Dangerous substances can put peoples’ safety at risk from fire and explosion. DSEAR puts duties on employers and the self-employed to protect people from risks to their safety from fires, explosions and similar events in the workplace. This includes members of the public who may be put at risk by work activity.

Dangerous substances are any substances used or present at work that could, if not properly controlled, cause harm to people as a result of a fire or explosion. They can be found in nearly all workplaces and include such things as solvents, paints, varnishes, flammable gases, such as liquid petroleum gas (LPG), dusts from machining and sanding operations and dusts from foodstuffs.

Construction Sites

If you have had an accident on a construction site there can often be more than one organisation responsible. Where there are a number of different companies on the site, your employer, other companies and their employees together with the main contractor owe you a duty of care.
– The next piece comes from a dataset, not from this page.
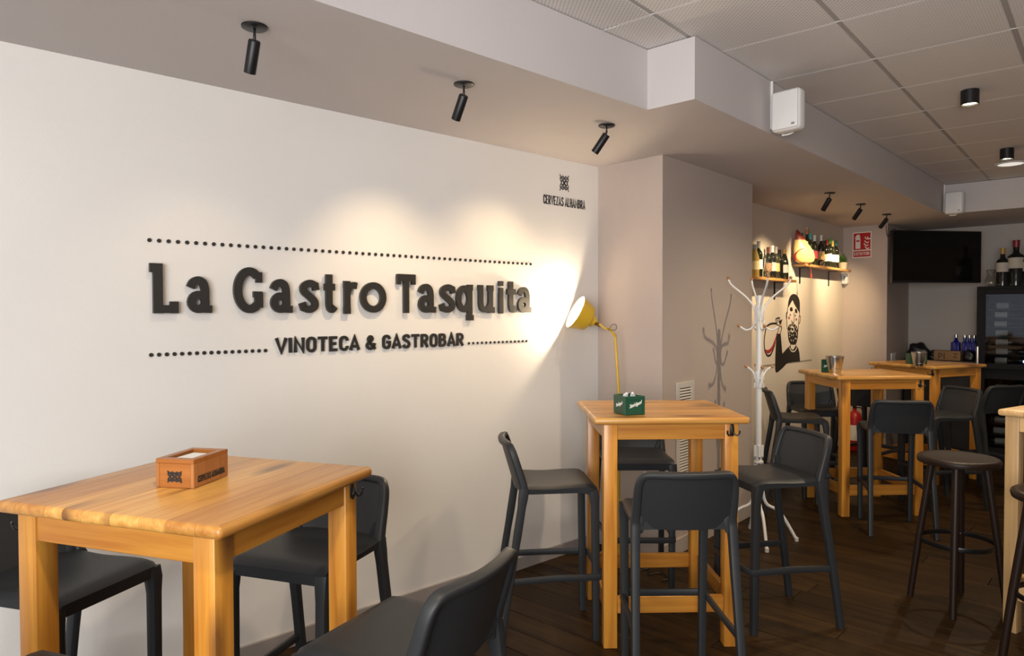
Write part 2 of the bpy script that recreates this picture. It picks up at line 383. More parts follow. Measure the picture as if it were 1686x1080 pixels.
def hook(parent, x, y, z, rz):
    h = finish(sweep(sweep(lathe(B(), [(0, -.030), (.007, -.026), (.010, -.012), (.009, .012), (.006, .028), (0, .031)], 12, Matrix.Translation((0, -.004, .003)) @ Matrix.Diagonal((1.15, .5, 1, 1))),
        curve_pts([(0, -.004, .018), (0, -.010, .005), (-.006, -.014, -.012), (-.020, -.020, -.02), (-.029, -.024, -.008), (-.029, -.026, .004)], 5), .007, n=6),
        curve_pts([(0, -.004, .018), (0, -.010, .005), (.006, -.014, -.012), (.020, -.020, -.02), (.029, -.024, -.008), (.029, -.026, .004)], 5), .007, n=6), 'coat_hook', 'black', parent, 50)
    box_ = h.data
    h.location = (x, y, z); h.rotation_euler = (0, 0, rz); return h
def make_table(name, label, cx, cy, h, heading, L_, W_, pre='pine', leg=.066, hooks=(), nst=9, seed=1, inset=.05, iy=.024):
    """heading: direction of the table's X (grain) axis"""
    x = head(heading); rz = math.atan2(x.y, x.x); t = thing(name, label, 'table', (cx, cy, 0), rz, None)
    rng = random.Random(seed); rng.dark = seed == 3; T_ = .034; make_top(L_, W_, T_, nst, pre, t, h, rng)
    lx, ly = L_/2-inset-leg/2, W_/2-iy-leg/2; zt = h-T_
    zm, ax, ay = (pre+'_z', 'apron_x', 'apron_y') if pre == 'pine' else (pre+'_z', pre+'_x', pre+'_y')
    for sx in (-1, 1):
        for sy in (-1, 1):
            q = B(); box(q, (0, 0, zt/2), (leg, leg, zt), .004, 2); l = finish(q, 'leg', zm, t, 40); l.location = (sx*lx, sy*ly, 0)
            for hk in hooks:
                if hk[:2] == (sx, sy): hook(l, 0 if hk[2] == 'y' else sx*leg/2, sy*leg/2 if hk[2] == 'y' else 0, zt-.034, {('y', -1): 0, ('y', 1): pi, ('x', 1): pi/2, ('x', -1): -pi/2}[(hk[2], sy if hk[2] == 'y' else sx)])
    for sy in (-1, 1):
        q = B(); box(q, (0, 0, 0), (2*lx-leg, .022, .075), .002, 1); finish(q, 'apron', ax, t, 40).location = (0, sy*(ly+leg/2-.016), zt-.0375)
        q = B(); box(q, (0, 0, 0), (2*lx-leg, .024, .082), .003, 1); finish(q, 'stretcher', ax, t, 40).location = (0, sy*(ly+leg/2-.02), .208)
    for sx in (-1, 1):
        q = B(); box(q, (0, 0, 0), (.022, 2*ly-leg, .075), .002, 1); finish(q, 'apron', ay, t, 40).location = (sx*(lx+leg/2-.016), 0, zt-.0375)
        q = B(); box(q, (0, 0, 0), (.024, 2*ly-leg, .082), .003, 1); finish(q, 'stretcher', ay, t, 40).location = (sx*(lx+leg/2-.02), 0, .208)
    return t
TH = 1.12
make_table('bar_table', 'pine bar table nearest on the left with the wooden napkin box on it', -.924, 2.087, TH, 19, .699, .748, hooks=((1, -1, 'y'), (-1, 1, 'y')), nst=9, seed=3, inset=.03, iy=.044)
make_table('bar_table', 'pine bar table before the pillar with the green napkin crate on it', .757, 3.69, TH, 88.5, .752, .69, hooks=((1, -1, 'y'), (-1, 1, 'y')), nst=8, seed=5)
make_table('bar_table', 'pine bar table in front of the mural with green box and steel bucket', 2.925, 5.88, TH, 87.5, .762, .70, hooks=((1, -1, 'y'),), nst=8, seed=8)
make_table('bar_table', 'pine bar table farthest back near the blue bottles', 4.115, 6.98, TH, 67, .74, .72, hooks=((-1, -1, 'x'), (-1, 1, 'y')), nst=8, seed=11)
k5 = V((2.461, 3.56, 0)); d1, d2 = head(147.5), head(57.5); c5 = k5 + d1*.36 + d2*.38
make_table('bar_table', 'pale beech bar table cut off by the right edge behind round stools', c5.x, c5.y, 1.13, 57.5, .76, .72, pre='pale', leg=.062, nst=7, seed=14, inset=.03)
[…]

If one or more parties have failed in their duty and you have sustained an injury, you will be able to proceed with a personal injury claim against the relevant party/parties.

Working at Height

If you have fallen from a height and sustained an injury during the course of your employment, your employer may be liable if they have failed to comply with The Work at Height Regulations 2005. The Regulations apply to all work at height where there is a risk of a fall liable to cause personal injury.

They place duties on employers, the self-employed, and any person that controls the work of others (for example facilities managers or building owners who may contract others to work at height).

Other Employees

Your employer may be vicariously liable for acts or omissions of another employee. If you have sustained an injury as a result of the fault of another employee your employers may have to pay compensation.